The Concatenator

The problem with positivism

We all know the phrase 'it's not a problem, it's a challenge'. At the end of a telephone call, in which the customer has gone completely berzerk filing his complaints, you don't look at it as a problem, you quickly transform it into a challenge. When a customer returns a faulty product to the shop and clearly makes his point that he is totally dissatisfied with it, you smile behind the counter and recognize that this is not a problem but an opportunity. The two terms -problem and challenge- have become so interchangeable that they are almost synonymous with eachother. Although it will probably still be awkward in a job interview to state that you like problems instead of challenges.
The source of this behaviour seems to be in not wanting or liking to give the situation a negative mark. Everything has to be transformed to a positive approach. We don't like a problem (negative), but we do like a challenge (positive). Assuming that all challenges have a positive part in their core. We do stumble upon this transforming from a negative stance to a positive one, or even omitting the negative altogether, more and more in every day life. In the beginning of the ICT era you had problem solvers, later they turned into solution providers. Same function, a different label. We don't commit to a task for 100% but for 120 or even 300%, no problem. A product has a value, but that's not enough, it has to have added value. In Facebook the main action is to like stuff, you can't dislike stuff. And Google has the +1 button, but no -1. The argument is dead simple here: if you don't like it, then just don't click it. That's true of course, but the point is that you never actually see the dislike score (YouTube being the famous exception here). And if the argument goes something like this: 'but that's not the point, to dislike something' then that's exactly what's happening, that's the point of omitting the negative and only showing the positive.

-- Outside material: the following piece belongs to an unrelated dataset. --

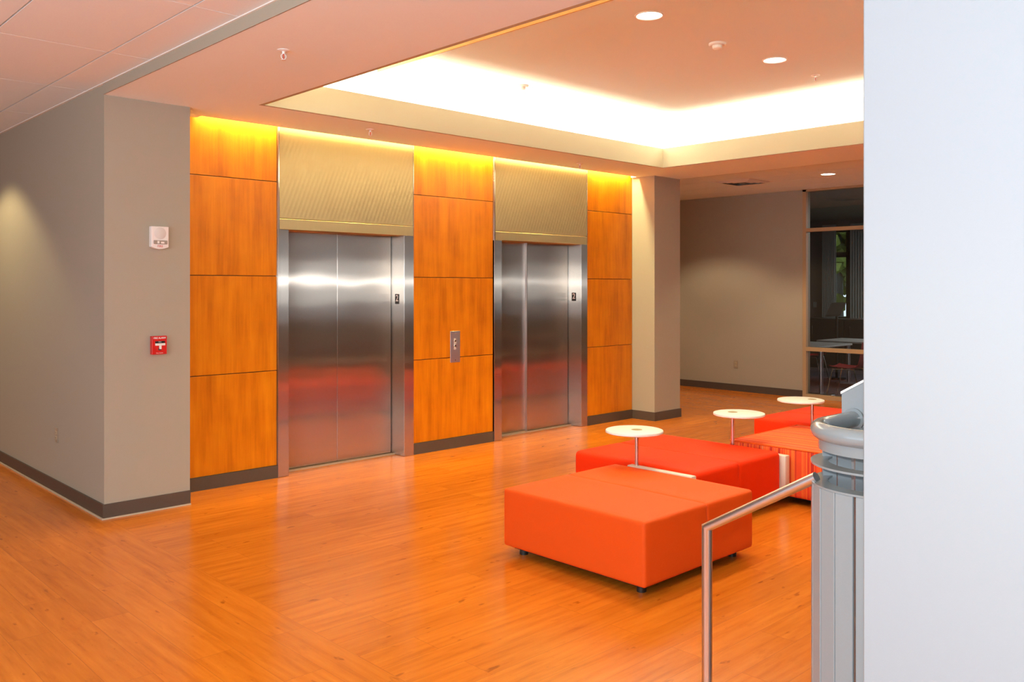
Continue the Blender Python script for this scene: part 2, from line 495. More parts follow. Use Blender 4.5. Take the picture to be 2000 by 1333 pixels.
# baseboards
BH = .105
def bb(name, f): struct(name, f, 'baseboard_brown')
bb('baseboard_left', lambda b: (box(b, 2.103, 2.115, 6.298, 12, 0, BH), box(b, 2.115, 2.724, 6.298, 6.31, 0, BH)))
struct('trim_4', lambda b: (box(b, 2.096, 2.103, 6.291, 12, 0, .012), box(b, 2.103, 2.724, 6.291, 6.298, 0, .010)), 'shoe_tan')
bb('baseboard_elevator', lambda b: (box(b, 2.724, 3.637, YW-.012, YW+.02, 0, BH), box(b, 5.071, 6.119, YW-.012, YW+.02, 0, BH), box(b, 7.588, 8.44, YW-.012, YW+.02, 0, BH)))
bb('baseboard_pillar', lambda b: (box(b, 8.428, 8.44, 6.328, YW-.012, 0, BH), box(b, 8.44, 8.972, 6.328, 6.34, 0, BH), box(b, 8.96, 8.972, 6.34, 12, 0, BH)))
bb('baseboard_far', lambda b: box(b, 11.788, 11.8, 6.19, 12, 0, BH))
bb('baseboard_back', lambda b: box(b, -4, 2.165, -4, -3.988, 0, BH))

# ---------------------------------------------------------------- wood panelling, three bays
for (x0, x1, lab) in ((2.728, 3.634, 'orange-brown wood wall panelling between grey pillar and first elevator, nearest bay'),
                      (5.074, 6.116, 'orange-brown wood wall panelling between the two elevators, holding the call buttons'),
                      (7.591, 8.437, 'orange-brown wood wall panelling right of the second elevator, beside the far pillar')):
    t = thing('wood_panelling', lab, 'wall panelling', ((x0+x1)/2, YW, BH), 'wood panel bays of the elevator wall')
    for (z0, z1) in ((BH+.002, .906), (.912, 1.706), (1.712, 2.504), (2.510, 3.115)):
        obj('panel', lambda b: box(b, x0, x1, YW, YW+.02, z0, z1, .0015, 1), 'panel_wood', t)

# ---------------------------------------------------------------- elevators
def elevator(x0, xa, xb, x1, seam, gapped, lab):
    YF, YD = 6.662, 6.875
    t = thing('elevator', lab, 'elevator', ((x0+x1)/2, YW, 0), 'elevators')
    # surround: two stiles, jamb returns
    obj('door_frame', lambda b: (
        box(b, x0, xa, YF, YD+.06, .002, 2.106, .002, 1), box(b, xb, x1, YF, YD+.06, .002, 2.106, .002, 1),
        box(b, x0, x0+.012, YF-.004, YW+.02, .002, 3.11), box(b, x1-.006, x1, YF, YW+.02, 2.106, 3.11)), 'steel_frame', t)
    obj('header', lambda b: box(b, x0+.012, x1-.006, YF, YD+.06, 2.106, 2.197, .002, 1), 'steel_header', t)
    obj('transom_panel', lambda b: box(b, x0+.012, x1-.006, YF+.004, YW+.03, 2.202, 3.11, .002, 1), 'steel_transom', t)
    obj('door_leaf', lambda b: box(b, xa-.02, seam-(.0 if gapped else .0015), YD+(.016 if gapped else -.0115), YD+.046, .008, 2.12, .002, 1), 'steel_door', t)
    obj('door_leaf', lambda b: box(b, seam-(.0 if gapped else .0), xb-.011, YD-.012, YD+.014, .008, 2.12, .002, 1), 'steel_door', t)
    if gapped:
        obj('door_edge', lambda b: box(b, seam-.004, seam, YD-.014, YD+.018, .008, 2.12), 'steel_tube', t)
    obj('threshold', lambda b: (box(b, xa, xb, YF+.16, YD+.06, -.002, .006), box(b, xa, xb, YF+.15, YF+.175, -.002, .012)), 'steel_sill', t)
    pl = obj('floor_number_plate', lambda b: box(b, xb-.002, xb, YD-.132, YD-.066, 1.452, 1.548, .0006, 1), 'sign_black', t)
    pl['label'] = 'black plate with a white number 2 on the right jamb'
    text_mesh('numeral', '2', .088, 'sign_white', pl, face_minus_x(xb-.0028, YD-.099, 1.505), bold=.0006)
    return t
elevator(3.637, 3.738, 4.958, 5.071, 4.345, False, 'stainless steel elevator nearer the camera, between first and middle wood panelling')
elevator(6.119, 6.228, 7.481, 7.588, 6.80, True, 'stainless steel elevator farther along the wall, with a bright gap between its doors')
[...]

But is it really that bad? Or to lift the question to a higher plan: we all want to be part of a better world? We all want more +1 than we want -1, don't we? Of course we do, there's no denying that. But it depends on what role you're playing, on what side of the counter you are standing. If you are the customer returning the faulty product, then this is a real problem for you, that's why you are dissatisfied in the first place. Not that many customers will approach the service employee with the words 'Take your time, I'm not in a hurry. Just look at it as a challenge'. Facebook and Google Plus are social platforms where you share information with your friends. Of course you're talking about positive stuff, you don't want to address negative issues or talk about problems all the time.
But that's precisely where the challenge, uhmm problem stems from. We are constantly maximising, through our language, the world around us. Everything has to be better, faster, more powerfull, etc. But at some time, somewhere reality kicks in. Why is it so terrible to mark something as a problem? To indicate errors or malfunctions as problems instead of labeling them positively. To restore the problems in our daily lives and address them properly is the real challenge. The Concatenator symbol refers to these high and lows, they are reflected in the ups and downs of every day life. They are part of our life and complete the picture of what makes us man. The negative moments are part of our live as well and are a prelude to better times. And if we keep working on the problems and marking them as problems, then the world will slowly become a better place to live in. Historically, that's how progress always has taken place.